Slaraffenland: We're on Your Side (original) (raw)

"It's only a state of mind," went the tagline for Terry Gilliam's dystopian masterpiece Brazil. "Slaraffenland" is something of a state of mind, too. The word is apparently Scandinavian for "land of milk and honey," and while the Danish band of the same name is hardly all sunshine, it is indeed something of a world unto itself-- a vision of musical synthesis that borrows from any number of influences and constructs those raw materials into something new.

Admittedly, that describes countless other style-blender bands. What sets Slaraffenland apart is the way the collective tends to avoid easy discord and dissonance and assembles often-disjointed pieces into something downright serene, even peaceful.
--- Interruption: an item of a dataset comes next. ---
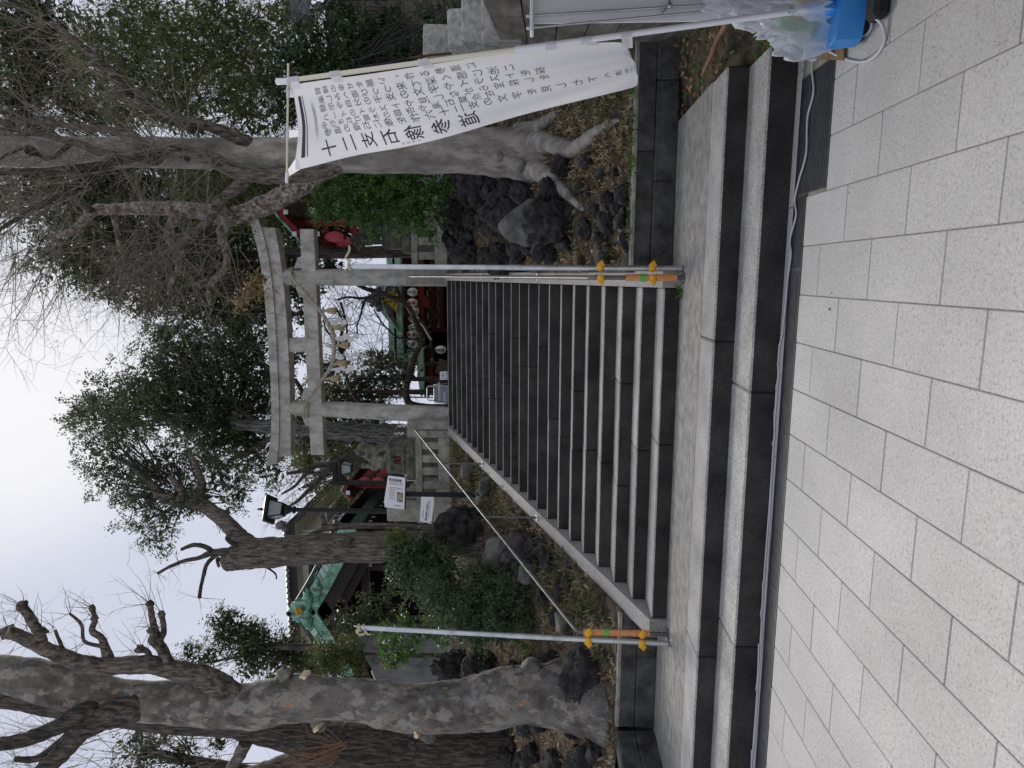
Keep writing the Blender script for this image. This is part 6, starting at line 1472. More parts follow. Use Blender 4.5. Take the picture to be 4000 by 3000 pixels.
cb = [(450, 1580, 120, 13, 1.2), (620, 1480, 120, 13, 1.2), (560, 1600, 140, 13, 1.2), (700, 1400, 100, 13, 1.2), (660, 1320, 70, 13, .9), (610, 1290, 40, 13, .6), (800, 1430, 150, 13.5, 1.4), (720, 1570, 150, 13, 1.3), (820, 1650, 140, 13, 1.3), (820, 1760, 90, 12.5, 1), (920, 1500, 130, 13.5, 1.3), (930, 1660, 120, 13.5, 1.2), (1010, 1420, 100, 14, 1.2), (1020, 1560, 90, 14, 1), (1010, 1700, 90, 14, 1), (980, 1800, 90, 13.5, 1), (1060, 1850, 60, 13.5, .8), (900, 1350, 110, 13.5, 1.2), (350, 1600, 60, 13, .7), (300, 1640, 40, 13, .5), (760, 1290, 60, 13, .7), (1100, 1480, 70, 14, .8), (1160, 1400, 50, 14, .6), (1000, 1300, 90, 14, 1)]
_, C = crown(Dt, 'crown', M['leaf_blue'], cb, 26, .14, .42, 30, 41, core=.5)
inner_twigs(Dt, C, atY(900, 1650, YD), 150, .03, M['darktwig'], 10)
# cord with two streamers
m_ = MB(); pts = spl([atY(x, y, 12.5) for x, y in ((1560, 1640), (1555, 1660), (1545, 1680), (1535, 1700), (1525, 1725))], 20); m_.tube(pts, .012, 6); cd = tag(m_.build('tree_rope', M['rope']), 'thin cord tied about the leaning silver cedar with two paper streamers', 'cord')
streamer(atY(1553, 1663, 12.45), .62, 'white zigzag paper streamer on the cedar cord nearest the torii post', 'streamers on the cedar cord', 21)
streamer(atY(1540, 1693, 12.45), .62, 'white zigzag paper streamer on the cedar cord nearest the guardian lion', 'streamers on the cedar cord', 22)

# ================================================================ bare dark tree before the hall
YH = 13.6
Ht = empty('bare_dark_tree', (atY(1600, 1590, YH).x, YH, TOP), 'bare black tree with long sideways bough seen through the torii', 'tree')
limb('trunk', [(1760, 1600, 22), (1660, 1592, 17), (1598, 1575, 15), (1586, 1526, 13), (1597, 1472, 13), (1610, 1420, 12), (1630, 1370, 12), (1652, 1330, 11), (1640, 1300, 10), (1622, 1255, 10), (1603, 1208, 10), (1573, 1177, 10), (1530, 1160, 10), (1476, 1140, 9), (1430, 1128, 8), (1386, 1105, 7), (1330, 1060, 6)], YH, M['bark_dark'], Ht, n=90, sides=10, wob=.2, bury=.3)
hl = [[(1575, 1178, 8), (1560, 1150, 7), (1540, 1110, 6), (1520, 1060, 5)], [(1500, 1150, 7), (1447, 1160, 6), (1400, 1165, 5), (1360, 1160, 4), (1318, 1172, 4)], [(1445, 1160, 5), (1420, 1180, 4), (1410, 1230, 4), (1395, 1270, 3), (1398, 1320, 3)], [(1650, 1325, 5), (1560, 1320, 4), (1500, 1270, 3), (1460, 1210, 3)], [(1330, 1180, 5), (1345, 1230, 4), (1355, 1290, 4), (1350, 1350, 4), (1340, 1400, 4)], [(1590, 1500, 6), (1540, 1440, 5), (1500, 1400, 3), (1470, 1370, 3)], [(1590, 1560, 5), (1540, 1470, 4), (1490, 1420, 3), (1450, 1370, 2)], [(1420, 1590, 10), (1380, 1540, 8), (1355, 1480, 6), (1345, 1400, 7), (1330, 1330, 6), (1340, 1260, 5), (1310, 1200, 4)], [(1340, 1400, 5), (1310, 1330, 4), (1270, 1280, 3), (1262, 1200, 3)]]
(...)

We're on Your Side, the group's third album, falls on the less rigid end of the chamber-pop spectrum-- downbeat but not dour, reveling in the sweet spot between structure and open-ended art-rock exploration.

Put in more specific terms, the album sounds like Brian Eno fronting a more pastoral National, the familiar despondent tone and gentle melodrama of the latter intact, but the vocals a measured hum of collective call and response and warm intonation. To this Slaraffenland add unpredictable (but not distracting) percussion, mournful (but not brash) brass, and several striking but subtle embellishments ringing, swooshing, droning, and chiming away in the background, placing songs such as "Meet and Greet" or "The Right Place" in a compelling purgatory between drift and uplift.

It's experimental music, to be sure, but it doesn't conflate experimentation with alienation. Even on a song like "Falling Out", where the band casts away most familiar pop frameworks, the track's elliptical appeal pulls you in rather than pushes you away. This holds true as well when the minimalist industrial bricolage of "Open Your Eyes" begins to transform itself halfway through, working toward an inspiring resolution with trance-inducing drums and a circular guitar pattern that turns the song inside out.

"Away" ends the album on a sleight-of-hand note, like the punctuation mark to a wonderful tone poem that leaves the listener quietly pondering just what made the preceding music so special. After all, making scary noises and offering carefully crafted unease will always be fashionable. Offering something this open and hopeful, on the other hand, is a much tougher prospect, but as strange as Slaraffenland can be, there's little doubt the disc does just that. Let others point out the looming apocalypse. Slaraffenland see the massing clouds, but would rather focus beyond them, all the way to the stars.